*Description of the task:* Within the records below, find each line that holds the string "this", then copy it.

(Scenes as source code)
★ ★ ★ ★ ★ ★ ★

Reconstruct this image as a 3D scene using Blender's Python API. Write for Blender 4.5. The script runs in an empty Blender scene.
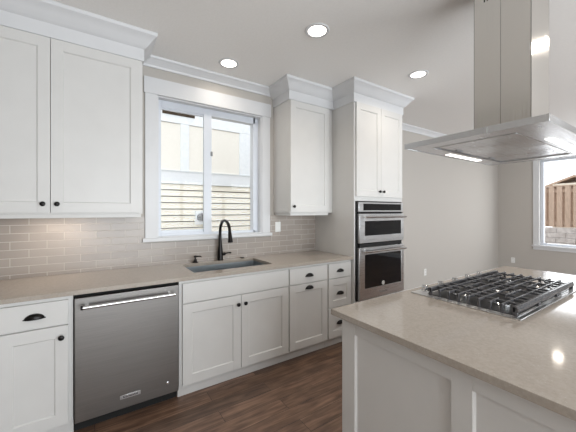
import bpy, bmesh, math, random
from mathutils import Vector, Matrix
random.seed(4)
SC = bpy.context.scene
COL = SC.collection

# ------------------------------------------------------------------ camera
cam_d = bpy.data.cameras.new('camera'); cam = bpy.data.objects.new('camera', cam_d); COL.objects.link(cam)
cam.location = (0.0, -2.864, 1.405)
cam.rotation_euler = (math.radians(90), 0, math.radians(-33.55))
cam_d.sensor_width = 36.0; cam_d.lens = 291.5 / 576 * 36.0
cam_d.shift_y = -5.07 / 576
cam_d.clip_start = 0.02
SC.camera = cam

# ------------------------------------------------------------------ world, daylight, exposure
w = bpy.data.worlds.new('overcast_sky'); SC.world = w; w.use_nodes = True
wn = w.node_tree.nodes; wn['Background'].inputs[0].default_value = (0.93, 0.97, 1.0, 1); wn['Background'].inputs[1].default_value = 1.8
def area(name, loc, rot, sx, sy, power, color=(1, 1, 1), shape='RECTANGLE', spread=180):
    l = bpy.data.lights.new(name, 'AREA'); l.shape = shape; l.size = sx
    if shape in ('RECTANGLE', 'ELLIPSE'): l.size_y = sy
    l.energy = power; l.color = color; l.spread = math.radians(spread)
    o = bpy.data.objects.new(name, l); COL.objects.link(o); o.location = loc; o.rotation_euler = rot
    return o
PI = math.pi
# added fill in unseen rear glazing (shines +y); daylight of the right-hand window (shines -x)
area('rear_fill_light', (2.25, -6.36, 1.28), (PI/2+math.radians(14), 0, 0), 5.4, 2.2, 285, (0.89, 0.953, 1.0))
area('side_daylight', (7.74, -1.72, 1.62), (0, PI/2, 0), 1.8, 1.8, 34, (0.93, 0.97, 1.0))
SC.view_settings.view_transform = 'Standard'; SC.view_settings.look = 'None'
SC.view_settings.gamma = 1.0; SC.view_settings.use_curve_mapping = False
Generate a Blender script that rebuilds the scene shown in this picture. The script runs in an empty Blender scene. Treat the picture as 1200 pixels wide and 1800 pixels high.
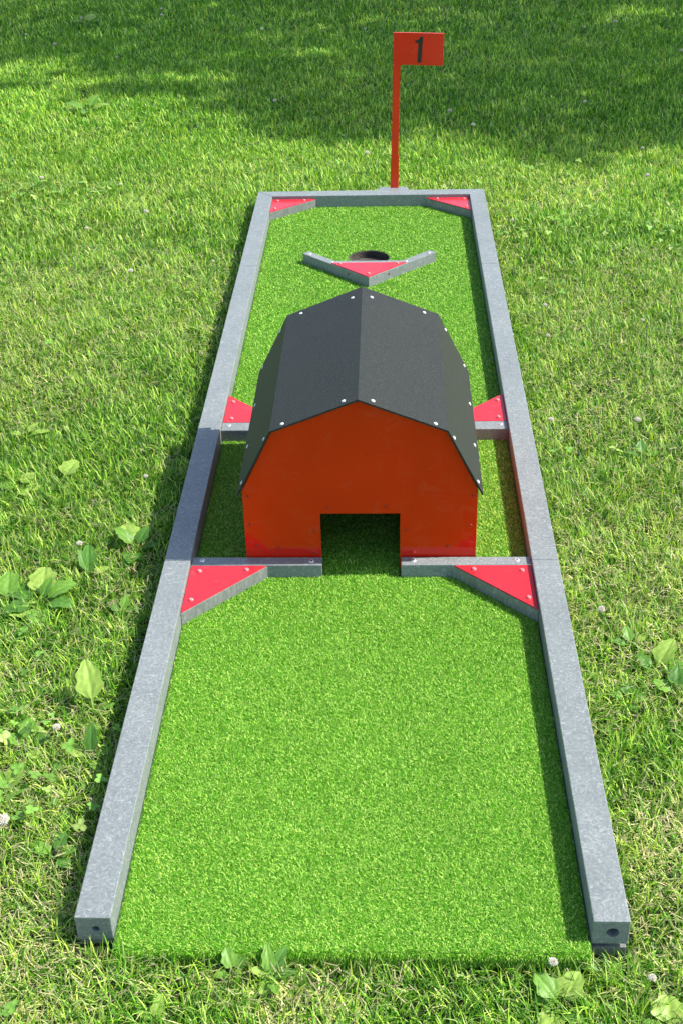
import bpy, bmesh, math
import numpy as np
from mathutils import Vector, Matrix
from math import radians as R
S = bpy.context.scene
COL = S.collection

# ---------------------------------------------------------------- camera, light, exposure
def set_camera():
    pitch, yaw, roll = R(32.1737), R(-2.4066), R(-1.4984)
    fw = np.array([math.sin(yaw)*math.cos(pitch), math.cos(yaw)*math.cos(pitch), -math.sin(pitch)])
    r = np.array([math.cos(yaw), -math.sin(yaw), 0.0]); u = np.cross(r, fw)
    r2 = math.cos(roll)*r + math.sin(roll)*u; u2 = -math.sin(roll)*r + math.cos(roll)*u
    cam = bpy.data.cameras.new('camera'); o = bpy.data.objects.new('camera', cam); COL.objects.link(o)
    cam.sensor_fit = 'VERTICAL'; cam.sensor_height = 24.0; cam.lens = 2275.70/1800*24.0
    cam.clip_start = 0.05; cam.clip_end = 500
    m = Matrix(((r2[0], u2[0], -fw[0], 0.0626), (r2[1], u2[1], -fw[1], -1.4192), (r2[2], u2[2], -fw[2], 1.6722), (0, 0, 0, 1)))
    o.matrix_world = m
    S.camera = o
set_camera()
SUN = Vector((0.90, 0.058, 1.0)).normalized()
w = bpy.data.worlds.new("World"); S.world = w; w.use_nodes = True
nt = w.node_tree; bg = nt.nodes['Background']; sky = nt.nodes.new('ShaderNodeTexSky')
sky.sky_type = 'NISHITA'; sky.sun_disc = False
sky.sun_elevation = math.asin(SUN.z); sky.sun_rotation = math.atan2(SUN.x, SUN.y)
nt.links.new(sky.outputs[0], bg.inputs[0]); bg.inputs[1].default_value = 0.15
sl = bpy.data.lights.new('sun', 'SUN'); sl.energy = 4.7; sl.angle = R(0.53); sl.color = (1.0, 0.955, 0.88)
so = bpy.data.objects.new('sun', sl); COL.objects.link(so); so.rotation_euler = SUN.to_track_quat('Z', 'Y').to_euler(); so.location = (10, 5, 8)
S.view_settings.view_transform = 'Standard'; S.view_settings.look = 'None'; S.view_settings.gamma = 1
S.view_settings.exposure = 0.80
S.cycles.max_bounces = 8; S.cycles.transmission_bounces = 4

# ---------------------------------------------------------------- helpers
rng = np.random.RandomState(7)
def node_mat(name):
    m = bpy.data.materials.new(name); m.use_nodes = True
    n = m.node_tree; b = n.nodes['Principled BSDF']
    return m, n, b
def N(n, t, **k):
    x = n.nodes.new(t)
    for a, v in k.items(): setattr(x, a, v)
    return x
def noise(n, scale, detail=3, dist=0, rough=.5, coord=None, vec_scale=None):
    t = N(n, 'ShaderNodeTexNoise'); t.inputs['Scale'].default_value = scale; t.inputs['Detail'].default_value = detail
    t.inputs['Distortion'].default_value = dist; t.inputs['Roughness'].default_value = rough
    tc = N(n, 'ShaderNodeTexCoord'); src = tc.outputs['Object']
    if vec_scale:
        mp = N(n, 'ShaderNodeMapping'); mp.inputs['Scale'].default_value = vec_scale
        n.links.new(src, mp.inputs[0]); src = mp.outputs[0]
    n.links.new(src, t.inputs['Vector']); return t
def ramp(n, fac, stops):
    r = N(n, 'ShaderNodeValToRGB'); e = r.color_ramp.elements
    while len(e) < len(stops): e.new(.5)
    for i, (p, c) in enumerate(stops): e[i].position = p; e[i].color = (*c, 1)
    n.links.new(fac, r.inputs[0]); return r
def mixc(n, a, b, fac, mode='MIX'):
    x = N(n, 'ShaderNodeMix', data_type='RGBA', blend_type=mode)
    for sock, v in ((x.inputs[6], a), (x.inputs[7], b), (x.inputs[0], fac)):
        if isinstance(v, bpy.types.NodeSocket): n.links.new(v, sock)
        elif isinstance(v, tuple): sock.default_value = (*v, 1)
        else: sock.default_value = v
    return x.outputs[2]
def bump(n, b, h, strength, dist=.001):
    x = N(n, 'ShaderNodeBump'); x.inputs['Strength'].default_value = strength; x.inputs['Distance'].default_value = dist
    n.links.new(h, x.inputs['Height']); n.links.new(x.outputs[0], b.inputs['Normal'])

# recycled plastic lumber: grey with pale swirls, scuffs and fine saw streaks
def mat_plastic(name, base=(.188, .210, .207), pale=(.350, .372, .358), streak=(1, 1, 1)):
    m, n, b = node_mat(name)
    t1 = noise(n, 70, 6, 3.0, .66, vec_scale=streak); t2 = noise(n, 7, 4, .6); t3 = noise(n, 420, 2, 1.0)
    c = ramp(n, t1.outputs[0], [(.34, tuple(x*.84 for x in base)), (.48, base), (.56, tuple(.72*x+.28*y for x, y in zip(base, pale))), (.68, pale)])
    v = ramp(n, t2.outputs[0], [(.3, (.90, .91, .91)), (.7, (1.05, 1.05, 1.04))])
    c2 = mixc(n, c.outputs[0], v.outputs[0], 1.0, 'MULTIPLY')
    g = ramp(n, t3.outputs[0], [(.30, (.86, .86, .86)), (.55, (1, 1, 1))])
    c3 = mixc(n, c2, g.outputs[0], .7, 'MULTIPLY')
    t4 = noise(n, 24, 6, .3, .7); d = ramp(n, t4.outputs[0], [(.62, (0, 0, 0)), (.76, (1, 1, 1))])
    c4 = mixc(n, c3, (.16, .14, .11), d.outputs[0])
    mm = N(n, 'ShaderNodeMath', operation='MULTIPLY'); mm.inputs[1].default_value = .35; n.links.new(d.outputs[0], mm.inputs[0])
    c4 = mixc(n, c3, (.17, .155, .12), mm.outputs[0])
    n.links.new(c4, b.inputs['Base Color']); b.inputs['Roughness'].default_value = .47
    bump(n, b, t1.outputs[0], .35, .0012)
    return m
M_RAIL = mat_plastic('recycled_plastic_lumber')
M_CUT = mat_plastic('sawn_plastic_lumber', base=(.18, .19, .18), pale=(.30, .31, .29), streak=(1, 1, .25))
def mat_simple(name, col, rough, var=.08, scale=30, bs=0, bscale=200, metal=0, coat=0, spec=.5):
    m, n, b = node_mat(name)
    t = noise(n, scale, 5, .4)
    c = ramp(n, t.outputs[0], [(.3, tuple(x*(1-var) for x in col)), (.7, tuple(min(1, x*(1+var)) for x in col))])
    n.links.new(c.outputs[0], b.inputs['Base Color']); b.inputs['Roughness'].default_value = rough
    b.inputs['Metallic'].default_value = metal; b.inputs['Coat Weight'].default_value = coat; b.inputs['Specular IOR Level'].default_value = spec
    if bs:
        t2 = noise(n, bscale, 3, 0); bump(n, b, t2.outputs[0], bs, .001)
    return m
M_PLATE = mat_simple('glossy_red_plate', (.62, .022, .032), .24, .07, 14, .22, 110)
M_WALL = mat_simple('glossy_red_barn_sheet', (.62, .015, .002), .10, .06, 6, .03, 60, spec=.42)
def add_dust(m, scale, lo, hi, col, amt, rlo, rhi):
    n = m.node_tree; b = n.nodes['Principled BSDF']; src = b.inputs['Base Color'].links[0].from_socket
    t = noise(n, scale, 8, .8, .72); f = ramp(n, t.outputs[0], [(lo, (0, 0, 0)), (hi, (amt, amt, amt))])
    n.links.new(mixc(n, src, col, f.outputs[0]), b.inputs['Base Color'])
    q = ramp(n, t.outputs[0], [(lo, (rlo,)*3), (hi, (rhi,)*3)]); n.links.new(q.outputs[0], b.inputs['Roughness'])
add_dust(M_WALL, 26, .52, .80, (.42, .20, .12), .16, .09, .34)
M_SIGN = mat_simple('red_sign_paint', (.78, .036, .012), .22, .08, 9, .03, 60)
M_SCREW = mat_simple('zinc_screw', (.72, .72, .70), .35, .1, 300, metal=.6)
M_SCREWW = mat_simple('white_screw_head', (.66, .66, .64), .4, .05, 300)
M_SCREWR = mat_simple('red_painted_screw', (.78, .20, .20), .25, .1, 300)  # red paint lightened to pink, carrying the highlights in its colour
M_SCREWD = mat_simple('dark_red_screw', (.30, .02, .01), .35, .1, 300)
M_BLACK = mat_simple('black_vinyl', (.014, .018, .012), .5, .1)
M_HOLE = mat_simple('recess_shade_and_shim', (.03, .032, .035), .7, .2)  # dark tone painted as shade in screw recesses and hole bottoms; also shim colour
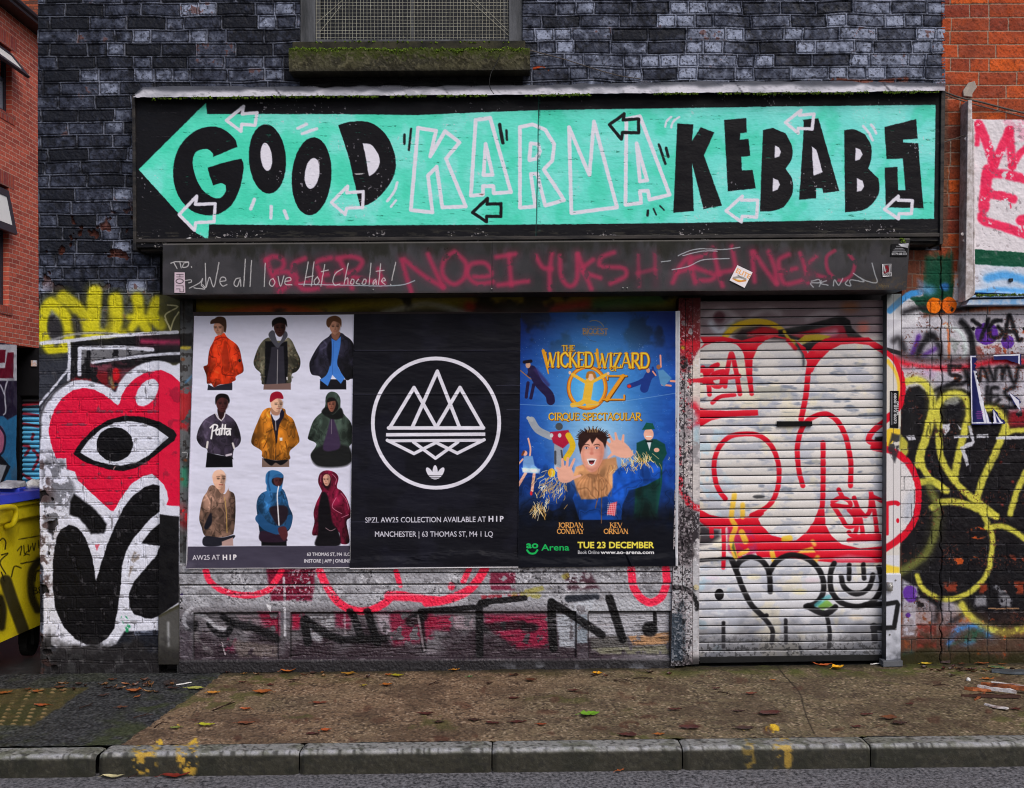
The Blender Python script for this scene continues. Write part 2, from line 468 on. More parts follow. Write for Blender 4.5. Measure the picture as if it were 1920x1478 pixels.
M_BARE = painted('bare_brick', .8, 110, .4, .15, .2)
M_SIGN = painted('sign_paint', .55, 160, .06, .1, .07, stretch=(.25, 1, 1))
M_METAL = painted('painted_metal', .5, 140, .1, .18, .08)
M_WOOD = painted('painted_timber', .55, 110, .35, .2, .2, stretch=(.3, 1, 1))
M_PAPER = painted('printed_paper', .55, 30, .1, .1, .03, .15)
M_GROUND = painted('concrete_aggregate', .7, 120, .5, .2, .35, .2)
def join(objs, name):
    objs = [o for o in objs if o]
    with bpy.context.temp_override(active_object=objs[0], selected_editable_objects=objs, selected_objects=objs, object=objs[0]):
        bpy.ops.object.join()
    objs[0].name = name
    return objs[0]
W_ = (205, 206, 220); K_ = (20, 20, 25)
# ================================================================ setting: ground, road, kerb
def ground_rect(name, x0, x1, y0, y1, lift, m, kind='structure'):
    bm = bmesh.new()
    bm.faces.new([bm.verts.new((x, y, gz(x) + lift)) for x, y in ((x0, y0), (x1, y0), (x1, y1), (x0, y1))])
    o = obj(name, bm, m); tag(o, kind=kind); return o
M_ROAD = plain('wet_asphalt', (128, 126, 130), .6, 110, 1.0, .6, .25, col2=(40, 40, 44), c2scale=62)
M_YARD = plain('yard_asphalt', (58, 58, 60), .6, 120, .7, .5)
ground_rect('ground', -60, 60, -40, 60, -.16, M_YARD)
ground_rect('road', -14, 14, -7.4, -1.40, -.105, M_ROAD)
ground_rect('alley_ground', -14, 14, -.35, 40, -.012, M_YARD)

def world_xy(x0, x1, y0, y1, step):
    nx, ny = int((x1 - x0) / step) + 2, int((y1 - y0) / step) + 2
    gx, gy = np.meshgrid(np.linspace(x0, x1, nx), np.linspace(y1, y0, ny))
    return gx, gy
def ground_px(gx, gy, lift=0.0):
    z = gz(gx) + lift
    t = gy + DIST
    return HX + gx / t * FPX, HY + (EYE - z) / t * FPX
KX0, KX1 = -3.9, 3.9
# brown exposed-aggregate pavement and the black asphalt beside it
gx, gy = world_xy(KX0, KX1, -1.335, -.0, .0052)
PX, PY = ground_px(gx, gy)
edge = lambda x, y: (x - 405) * (1395 - 1272) - (230 - 405) * (y - 1272)       # >0 right of the seam
side = (PX - (405 + (PY - 1272) * (230 - 405) / (1395 - 1272))) + (vn(gx / .05, gy / .05, 5) - .5) * 8
cv = Canvas(None, xy=(PX, PY), col=(114, 100, 80))
n1, n2, n3 = fbm(gx, gy, .5, 5, 2), fbm(gx, gy, .09, 4, 4), fbm(gx, gy, .9, 3, 9)
sp = vn(gx / .009, gy / .011, 31); sp2 = vn(gx / .010, gy / .013, 51)
cv.tint(ss(.45, .75, n1), (98, 86, 66), .6)
cv.tint(ss(.5, .8, n3), (126, 100, 80), .6)
right = ss(900, 1500, PX)
cv.tint(right, (100, 92, 70), .7)
cv.tint(ss(.6, .9, sp), (180, 160, 138), .7); cv.tint(ss(.52, .85, sp2), (44, 35, 30), .6)
cv.tint(ss(.58, .75, n2) * .6, (66, 52, 44), .5); n5 = fbm(gx, gy * 1.6, .22, 4, 77); cv.tint(ss(.52, .75, n5), (76, 62, 50), .45); cv.tint(ss(.6, .8, 1 - n5), (126, 106, 84), .35)
far = ss(-.36, -.06, gy + (n1 - .5) * .35)
cv.tint(far * ss(.3, .7, n2) * (.35 + .65 * right), (78, 84, 38), .75)
cv.tint(ss(-.13, -.02, gy + (n2 - .5) * .1), (44, 40, 32), .75)
cv.tint(ss(.66, .8, n1) * ss(.5, .7, n2), (84, 88, 44), .5)
asp = side < 0
n4 = fbm(gx, gy, .25, 4, 21)
ac = np.zeros(gx.shape, bool) | asp
dark = np.zeros(gx.shape + (3,), np.float32); dark[:] = (52, 53, 55)
dark += ((sp - .5) * 46 + (sp2 - .5) * 34)[..., None]
mossy = ss(.4, .8, n4 * .6 + n2 * .4) * (ss(-120, -10, side) + .35 + ss(1360, 1400, PY) * .5)
mc = np.clip(mossy * .6, 0, .5)[..., None]
dark = dark * (1 - mc) + np.array((62, 72, 34), np.float32) * mc
cv.C = np.where(ac[..., None], dark, cv.C).astype(np.float32)
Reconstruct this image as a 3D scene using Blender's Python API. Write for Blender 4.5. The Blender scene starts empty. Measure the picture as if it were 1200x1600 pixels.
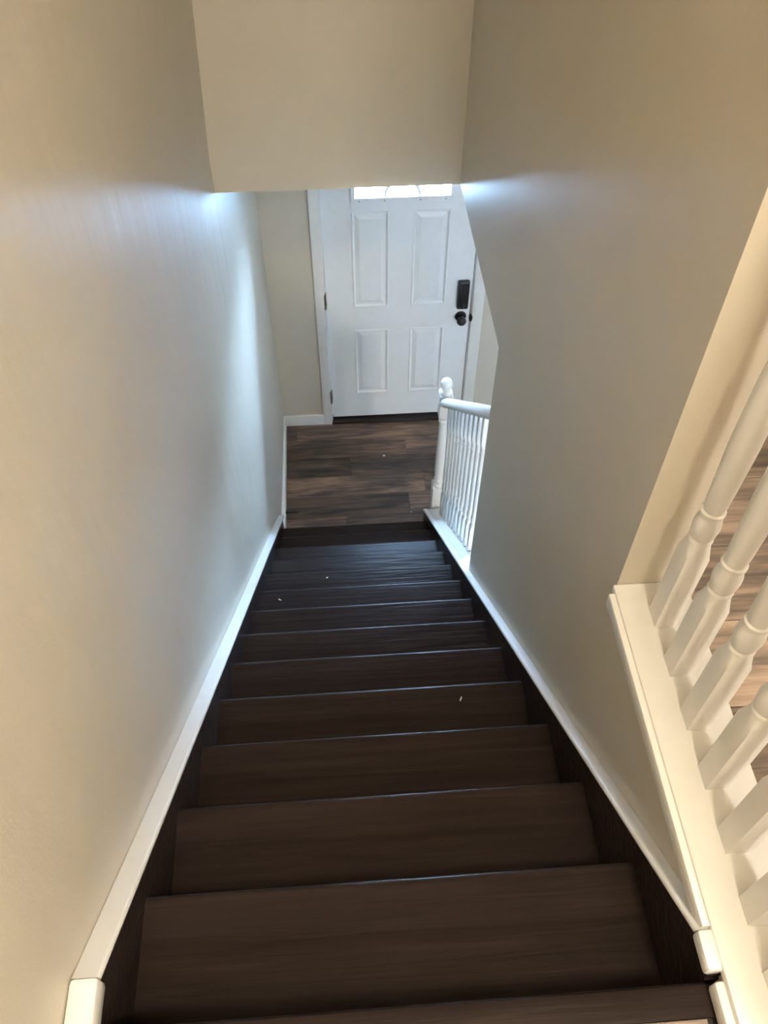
import bpy, bmesh, math, random
from mathutils import Vector, Matrix

random.seed(7)
scene = bpy.context.scene
COL = scene.collection

# ------------------------------------------------------------------ camera
F_PX, PITCH, YAW, ROLL = 1332.51, 0.890158, 0.070930, 0.002060
CAM = Vector((0.38007, -0.19505, 1.25036))
cp, sp, cy, sy = math.cos(PITCH), math.sin(PITCH), math.cos(YAW), math.sin(YAW)
fwd = Vector((sy * cp, cy * cp, -sp))
rgt = Vector((cy, -sy, 0.0))
upv = rgt.cross(fwd)
r2 = rgt * math.cos(ROLL) + upv * math.sin(ROLL)
u2 = upv * math.cos(ROLL) - rgt * math.sin(ROLL)
cam_data = bpy.data.cameras.new('camera')
cam_data.sensor_fit = 'VERTICAL'
cam_data.sensor_height = 24.0
cam_data.lens = F_PX * 24.0 / 1600.0
cam_data.clip_start = 0.02
cam = bpy.data.objects.new('camera', cam_data)
COL.objects.link(cam)
M = Matrix((r2, u2, -fwd)).transposed().to_4x4()
M.translation = CAM
cam.matrix_world = M
scene.camera = cam

# ------------------------------------------------------------------ world, exposure
SKY_STRENGTH = 120.0
world = bpy.data.worlds.new('sky')
world.use_nodes = True
bg = world.node_tree.nodes['Background']
bg.inputs['Color'].default_value = (0.41, 0.65, 1.0, 1)
bg.inputs['Strength'].default_value = SKY_STRENGTH
scene.world = world
LAMP_STRENGTH = 102.0          # ceiling lamp over the upper landing
FILL_LIVING_STRENGTH = 92.0         # unseen living room lamp added to light the door and lower railing
FILL_LIVING_POS = (1.9, 0.2, -0.323)
FILL_HALL_STRENGTH = 88.0         # unseen hall lamp added to light spindle faces, in place of window daylight
FILL_HALL_POS = (1.22, -1.75, 2.44)
LAMP_POS = (0.84, -0.65, 2.44)
vs = scene.view_settings
vs.view_transform = 'Standard'
vs.look = 'None'
vs.exposure = 1.58
vs.gamma = 1.0
vs.use_curve_mapping = False

# ------------------------------------------------------------------ dimensions (metres)
RISE, RUN = 0.19, 0.2105
SL = RISE / RUN                    # stair slope
XL, XR = 0.030, 0.815              # inner faces of the skirt boards
W, W2 = 0.834, 0.950               # right stairwell wall, both faces
YE = 0.593                         # end of that wall at the upper railing
YW = 1.648                         # its lower edge, where the lower railing starts
YB = 2.509                         # bulkhead face
YD = 3.744                         # front wall (door)
ZF = -2.680                        # lower floor
ZC = -0.323                        # lower ceiling
ZT = 2.44                          # upper ceiling
YBACK = -2.3                       # back wall
XLIV = 4.6                         # living room side wall
XHALL = 2.5                        # upper hall side wall
YHALL = 3.0

# ------------------------------------------------------------------ materials
def new_mat(name):
    m = bpy.data.materials.new(name)
    m.use_nodes = True
    nt = m.node_tree
    return m, nt, nt.nodes['Principled BSDF']

def N(nt, typ, **kw):
    n = nt.nodes.new(typ)
    for k, v in kw.items():
        if k in n.inputs:
            n.inputs[k].default_value = v
        else:
            setattr(n, k, v)
    return n

def coords(nt, scale=(1, 1, 1), kind='Object', loc=None):
    tc = N(nt, 'ShaderNodeTexCoord')
    mp = N(nt, 'ShaderNodeMapping')
    mp.inputs['Scale'].default_value = scale
    nt.links.new(tc.outputs[kind], mp.inputs['Vector'])
    return mp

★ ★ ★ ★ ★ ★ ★

*Written response:*
Reconstruct this image as a 3D scene using Blender's Python API. Write for Blender 4.5. The script runs in an empty Blender scene.
Generate a Blender script that rebuilds the scene shown in this picture. The script runs in an empty Blender scene. Treat the picture as 1200 pixels wide and 1800 pixels high.
The Blender Python script for this scene continues. Write part 2, from line 468 on. More parts follow. Write for Blender 4.5. Measure the picture as if it were 1920x1478 pixels.
Reconstruct this image as a 3D scene using Blender's Python API. Write for Blender 4.5. The Blender scene starts empty. Measure the picture as if it were 1200x1600 pixels.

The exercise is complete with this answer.